Wage increases are a win-win situation. Corporate America, as well as working America would benefit.
_______
The economy needs balance between the "means of production" & "means of consumption."
The falsehood that "increased wages reduce hiring" needs to be debunked. Wage increases have no effect on hiring until they reach a "profit-eliminating" level. Furthermore, if aggregate consumer income increases from wage increases, it increases consumer spending and product sales. As such, increased aggregate wage may even INCREASE aggregate corporate profits.
WAGE INCREASES HAVE NO EFFECT ON HIRING UNTIL THEY ARE HIGH ENOUGH TO ELIMINATE PROFITS.
It is a falsehood to state that increasing wages decreases hiring as wages rise. In fact, at the microeconomic level, increased wages have NO effect on hiring, until they approach a level that eliminates profits. In other words, the "price" of labor has NO effect on the quantity demanded until the total labor costs eliminate profits. Wage increases don't reduce hiring ANY, until they approach this level.
The following is an example. Let's say a company produces items that sell for $100 with a production cost of $10, including $8 of labor cost. Let's say the company can sell 1,000 of these per day. How many workers will be hired? Enough workers to produce 1,000 items per day.
Let's change one variable. Lets increase the labor cost to $28 per item, making the total production cost $30 per item. How many workers will be hired? Enough to produce 1,000 items per day. The SAME number as before, when labor costs were only $8 per item.
Let's change the labor cost in the opposite direction. Let's reduce the labor cost to $2/item, making the total production cost $4 per item.

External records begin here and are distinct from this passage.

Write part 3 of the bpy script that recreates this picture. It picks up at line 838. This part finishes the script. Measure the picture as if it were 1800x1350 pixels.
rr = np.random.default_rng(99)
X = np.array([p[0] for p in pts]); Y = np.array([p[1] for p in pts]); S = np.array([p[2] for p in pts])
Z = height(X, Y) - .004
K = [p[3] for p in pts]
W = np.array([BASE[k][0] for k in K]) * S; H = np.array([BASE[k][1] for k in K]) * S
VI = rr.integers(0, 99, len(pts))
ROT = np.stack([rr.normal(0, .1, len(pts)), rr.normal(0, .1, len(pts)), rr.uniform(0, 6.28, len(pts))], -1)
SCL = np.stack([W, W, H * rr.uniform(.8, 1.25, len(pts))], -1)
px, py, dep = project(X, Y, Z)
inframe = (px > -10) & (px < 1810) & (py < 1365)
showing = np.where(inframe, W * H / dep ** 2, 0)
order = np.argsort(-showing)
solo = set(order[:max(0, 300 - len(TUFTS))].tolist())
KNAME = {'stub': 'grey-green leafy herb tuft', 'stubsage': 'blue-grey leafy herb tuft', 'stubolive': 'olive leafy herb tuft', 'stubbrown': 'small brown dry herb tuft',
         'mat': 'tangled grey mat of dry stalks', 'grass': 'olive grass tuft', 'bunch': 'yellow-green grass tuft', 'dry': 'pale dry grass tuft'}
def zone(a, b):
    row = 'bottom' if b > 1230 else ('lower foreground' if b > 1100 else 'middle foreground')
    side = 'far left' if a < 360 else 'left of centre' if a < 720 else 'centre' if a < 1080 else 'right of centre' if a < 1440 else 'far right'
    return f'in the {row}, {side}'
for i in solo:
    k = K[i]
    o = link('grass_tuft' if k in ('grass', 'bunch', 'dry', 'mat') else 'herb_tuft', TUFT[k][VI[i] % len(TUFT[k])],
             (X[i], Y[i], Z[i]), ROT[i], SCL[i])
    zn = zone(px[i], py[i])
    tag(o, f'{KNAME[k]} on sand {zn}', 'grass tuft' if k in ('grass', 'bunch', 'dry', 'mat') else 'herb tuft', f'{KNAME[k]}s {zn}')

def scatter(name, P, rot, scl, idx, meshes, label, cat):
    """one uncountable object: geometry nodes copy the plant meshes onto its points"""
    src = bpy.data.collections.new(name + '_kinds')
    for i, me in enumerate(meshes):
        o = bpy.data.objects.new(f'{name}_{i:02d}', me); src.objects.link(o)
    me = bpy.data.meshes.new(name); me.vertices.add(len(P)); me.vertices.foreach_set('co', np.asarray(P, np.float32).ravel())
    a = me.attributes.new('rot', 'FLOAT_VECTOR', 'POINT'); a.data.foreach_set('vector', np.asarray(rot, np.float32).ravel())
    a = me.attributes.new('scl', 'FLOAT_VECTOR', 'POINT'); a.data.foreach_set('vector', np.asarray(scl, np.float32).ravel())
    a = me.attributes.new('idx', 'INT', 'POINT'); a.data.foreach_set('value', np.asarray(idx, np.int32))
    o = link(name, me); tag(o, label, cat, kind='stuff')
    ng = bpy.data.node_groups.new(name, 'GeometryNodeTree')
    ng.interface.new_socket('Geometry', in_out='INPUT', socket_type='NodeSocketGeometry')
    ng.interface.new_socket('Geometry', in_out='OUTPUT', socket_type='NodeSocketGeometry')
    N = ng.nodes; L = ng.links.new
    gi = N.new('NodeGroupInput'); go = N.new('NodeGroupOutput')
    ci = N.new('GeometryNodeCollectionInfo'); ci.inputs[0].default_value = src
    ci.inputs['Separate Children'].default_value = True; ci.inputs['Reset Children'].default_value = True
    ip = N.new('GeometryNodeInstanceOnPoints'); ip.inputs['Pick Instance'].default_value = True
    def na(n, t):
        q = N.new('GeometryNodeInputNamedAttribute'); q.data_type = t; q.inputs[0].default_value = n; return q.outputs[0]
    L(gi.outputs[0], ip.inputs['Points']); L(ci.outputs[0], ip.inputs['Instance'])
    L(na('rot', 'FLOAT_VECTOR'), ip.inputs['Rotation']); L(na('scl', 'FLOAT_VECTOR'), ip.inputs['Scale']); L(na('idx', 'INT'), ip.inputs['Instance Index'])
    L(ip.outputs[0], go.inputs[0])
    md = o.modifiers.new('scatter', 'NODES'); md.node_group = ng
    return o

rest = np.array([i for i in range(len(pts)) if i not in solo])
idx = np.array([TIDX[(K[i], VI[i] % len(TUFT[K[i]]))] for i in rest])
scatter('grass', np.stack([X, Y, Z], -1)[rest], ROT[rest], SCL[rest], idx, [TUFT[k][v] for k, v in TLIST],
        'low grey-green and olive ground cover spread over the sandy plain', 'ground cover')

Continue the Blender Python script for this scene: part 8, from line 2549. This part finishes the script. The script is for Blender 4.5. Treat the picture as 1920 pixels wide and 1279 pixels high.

How many workers will be hired? Enough to produce 1,000 items per day. The SAME number as in the previous 2 examples.
What determined how many workers were hired? The number needed to produce 1,000 items per day. How much did the "labor cost" affect hiring? NONE. The cost of labor had absolutely NO effect on the number of workers hired.
workers to produce 1,000 items/day = workers to prod. 1,000 items/day = workers to prod. 1,000 items/day.
AND,
# of workers@$2/unit hired = # of workers@$8/unit hired = # of workers@$28/unit hired
The number of workers hired was determined EXCLUSIVELY by the number of workers needed to fulfill the production demand. Workers will continue to be hired, as long as their added production increases a company's profits. Wages have NO effect whatsoever on hiring, until they approach a level high enough to eliminate profits.
The hiring of workers is determined EXCLUSIVELY by demand for labor, until wages approach a level that eliminates profits. The marginal utility of hiring one more worker is completely unaffected by wages until wages reach a certain level. It is the demand for production, and demand for labor to provide that production, that determines hiring. Again, wage increases have absolutely NO effect on hiring until they reach a certain "profit-eliminating" level.
This has further implications at the MACROECONOMIC level. Increased aggregate labor wages increase aggregate consumer income. This increases consumer spending and consumer demand for production. This further increases demand for workers to provide that production. This further increases hiring, wages, and aggregate labor/consumer income.
Thus, the end result of aggregate wage increases is even further wage increases and hiring. There's a fancy term for this situation. It's called "economic growth." The increased production demand created by increased wages "grows" our economy. It increases production, as well as the wealth created by that production.
Wage increases are a win-win situation. Corporate America, as well as working America would benefit.
_______
The economy needs balance between the "means of production" & "means of consumption."